I am genuinely curious as I own some REQ, believe in the team, but also like what Coinbase has done to bring crypto to the masses (minus the outrageous fees of course).

2 comments

My personal opinion about Request and similar projects.

I have been using bitcoin for a while, I have payed for real goods and online services with it and I've following the crypto ecosystem for a few years. I really can't see the reason for more than just a handful of competing cryptocurrencies becoming mediums of exchange.

Request's goal is noble, but I think that they'd be better off working on implementing payment gateways for existing cryptos. The first mover advantage seems to be huge in this space, and I really can't see how Request, or any other crypto can scale fast enough to dethrone bitcoin or the rest of the big competitors.

I think you're misunderstanding what the Request network is doing. Their goal is exactly what you described, a payment gateway for existing (all) cryptos (including fiat). The Request token ($REQ) is only used to collect fees for using the request. The REQ tokens are burned as part of the transaction, and in the end goal the end user themselves won't have to actually ever buy any REQ tokens either, it will automatically be done by the network. REQ tokens are actually only ERC20 tokens (meaning they're using the Ethereum blockchain).

The end goal is a decentralized payment gateway that will accept any crypto or fiat and payout in the desired currency. Request will handle the swapping of currencies and everything else in a decentralized manner. Obviously, likely quite a ways away from that, and there are a lot of scaling issues that need to be solved with blockchain tech itself before this can actually exist in a usable way.

I also think there are way too many projects in this space and most of them are very obvious money grabs. Ultimately only a few projects will survive and gain mainstream adoption.

I am really on the face regarding bitcoin though: it is the grandfather of all those crypto projects and massively moves the market, but I don't quite understand how it could ever replace a currency given its very limited supply and astronomical unit economic price: it was not supposed to be a store of value like gold when it started.

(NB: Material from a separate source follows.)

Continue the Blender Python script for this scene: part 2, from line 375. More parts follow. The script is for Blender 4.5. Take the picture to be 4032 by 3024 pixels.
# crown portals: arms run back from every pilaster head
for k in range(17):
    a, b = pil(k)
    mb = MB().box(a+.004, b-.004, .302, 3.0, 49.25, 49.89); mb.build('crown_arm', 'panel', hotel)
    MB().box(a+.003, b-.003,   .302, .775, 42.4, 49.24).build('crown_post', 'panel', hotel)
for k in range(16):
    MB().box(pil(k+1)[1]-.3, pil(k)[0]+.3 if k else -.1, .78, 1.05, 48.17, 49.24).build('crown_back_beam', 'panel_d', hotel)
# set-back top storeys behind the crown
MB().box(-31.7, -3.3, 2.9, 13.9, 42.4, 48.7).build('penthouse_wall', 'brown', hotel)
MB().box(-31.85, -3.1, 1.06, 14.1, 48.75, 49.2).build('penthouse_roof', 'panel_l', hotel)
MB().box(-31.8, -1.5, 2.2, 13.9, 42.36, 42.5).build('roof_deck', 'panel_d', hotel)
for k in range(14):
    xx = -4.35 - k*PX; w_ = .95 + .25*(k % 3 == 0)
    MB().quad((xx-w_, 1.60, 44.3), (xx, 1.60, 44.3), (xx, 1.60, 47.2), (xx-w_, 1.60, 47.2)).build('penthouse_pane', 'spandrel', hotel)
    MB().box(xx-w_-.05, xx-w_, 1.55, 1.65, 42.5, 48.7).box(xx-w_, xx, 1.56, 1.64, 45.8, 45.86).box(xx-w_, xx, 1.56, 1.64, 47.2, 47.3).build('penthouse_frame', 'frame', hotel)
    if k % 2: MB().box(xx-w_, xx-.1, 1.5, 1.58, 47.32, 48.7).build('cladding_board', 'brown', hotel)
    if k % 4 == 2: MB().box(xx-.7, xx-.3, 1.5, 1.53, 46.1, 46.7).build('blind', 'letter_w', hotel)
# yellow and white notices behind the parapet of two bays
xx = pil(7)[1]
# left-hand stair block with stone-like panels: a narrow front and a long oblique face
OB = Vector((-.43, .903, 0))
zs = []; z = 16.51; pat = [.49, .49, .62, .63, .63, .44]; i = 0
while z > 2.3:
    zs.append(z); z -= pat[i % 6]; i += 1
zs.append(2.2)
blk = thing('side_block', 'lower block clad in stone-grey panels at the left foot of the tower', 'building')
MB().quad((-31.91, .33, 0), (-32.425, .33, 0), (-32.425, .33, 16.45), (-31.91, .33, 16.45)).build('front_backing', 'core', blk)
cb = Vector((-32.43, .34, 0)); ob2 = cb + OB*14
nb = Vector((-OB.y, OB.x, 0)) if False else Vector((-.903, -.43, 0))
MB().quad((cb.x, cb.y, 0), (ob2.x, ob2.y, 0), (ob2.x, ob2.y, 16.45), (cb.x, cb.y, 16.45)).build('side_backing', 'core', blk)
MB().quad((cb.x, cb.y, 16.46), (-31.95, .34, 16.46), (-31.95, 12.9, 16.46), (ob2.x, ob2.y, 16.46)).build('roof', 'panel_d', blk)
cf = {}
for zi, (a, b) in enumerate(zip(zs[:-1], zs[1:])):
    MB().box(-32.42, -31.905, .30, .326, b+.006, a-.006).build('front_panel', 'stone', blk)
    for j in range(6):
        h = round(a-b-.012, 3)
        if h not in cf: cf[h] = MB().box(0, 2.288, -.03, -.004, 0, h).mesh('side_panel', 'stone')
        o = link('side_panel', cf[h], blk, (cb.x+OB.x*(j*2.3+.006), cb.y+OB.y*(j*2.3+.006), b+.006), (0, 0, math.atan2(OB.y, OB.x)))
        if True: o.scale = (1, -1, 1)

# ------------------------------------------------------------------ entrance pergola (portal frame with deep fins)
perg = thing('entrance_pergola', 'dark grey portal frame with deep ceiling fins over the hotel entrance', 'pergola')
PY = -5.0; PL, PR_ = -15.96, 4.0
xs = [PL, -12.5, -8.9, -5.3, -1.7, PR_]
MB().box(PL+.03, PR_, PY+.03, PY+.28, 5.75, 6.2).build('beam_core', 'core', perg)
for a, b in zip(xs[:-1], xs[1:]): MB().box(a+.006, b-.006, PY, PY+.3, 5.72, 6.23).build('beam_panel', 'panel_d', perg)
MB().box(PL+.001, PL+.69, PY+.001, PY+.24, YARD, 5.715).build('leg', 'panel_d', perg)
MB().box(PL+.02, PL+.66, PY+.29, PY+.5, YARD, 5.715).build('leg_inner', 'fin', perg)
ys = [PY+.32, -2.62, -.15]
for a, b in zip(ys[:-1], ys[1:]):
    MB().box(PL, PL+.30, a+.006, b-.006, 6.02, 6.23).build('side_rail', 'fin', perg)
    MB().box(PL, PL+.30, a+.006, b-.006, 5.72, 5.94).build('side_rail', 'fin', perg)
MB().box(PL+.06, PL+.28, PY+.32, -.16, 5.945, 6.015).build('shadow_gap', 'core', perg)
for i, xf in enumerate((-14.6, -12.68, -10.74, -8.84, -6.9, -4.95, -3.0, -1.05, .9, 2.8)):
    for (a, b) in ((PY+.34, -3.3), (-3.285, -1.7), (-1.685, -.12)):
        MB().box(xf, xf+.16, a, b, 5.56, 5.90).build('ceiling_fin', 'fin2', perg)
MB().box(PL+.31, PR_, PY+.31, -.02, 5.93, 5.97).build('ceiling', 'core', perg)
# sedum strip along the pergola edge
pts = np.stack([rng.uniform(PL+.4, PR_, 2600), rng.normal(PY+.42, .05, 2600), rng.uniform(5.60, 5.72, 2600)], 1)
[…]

Ultimately, I think a few projects with much higher coins in circulation and faster transaction times will end up becoming more valuable due to greater usability.

It's a shame it feels like REQ is a bit late to the game, but they do have ambitious plans, one of them is to enable cross-currency transactions (including fiat). No-one has yet gained the first mover advantage in this space so the jury is still out.

REQ is not late to the game. It's still extremely early. I think multiple dex that translates currency to any other currency will emerge. Dexs can compete on fees, features, risk, etc. Additionally supply will be distributed as automated arbitrage becomes an easy way to make money.

I also don't believe in the convergence of coins with enough dexs. There are a lot of design features that people will want that are incompatible across coins, but still useful. Some coins will fail sure, but people still trade bitconnect(200k volume yesterday).

I don't understand why companies would compare their offering to paypal but don't offer escrow. I suppose people use paypal for paying individuals but not as much as for goods/services, right?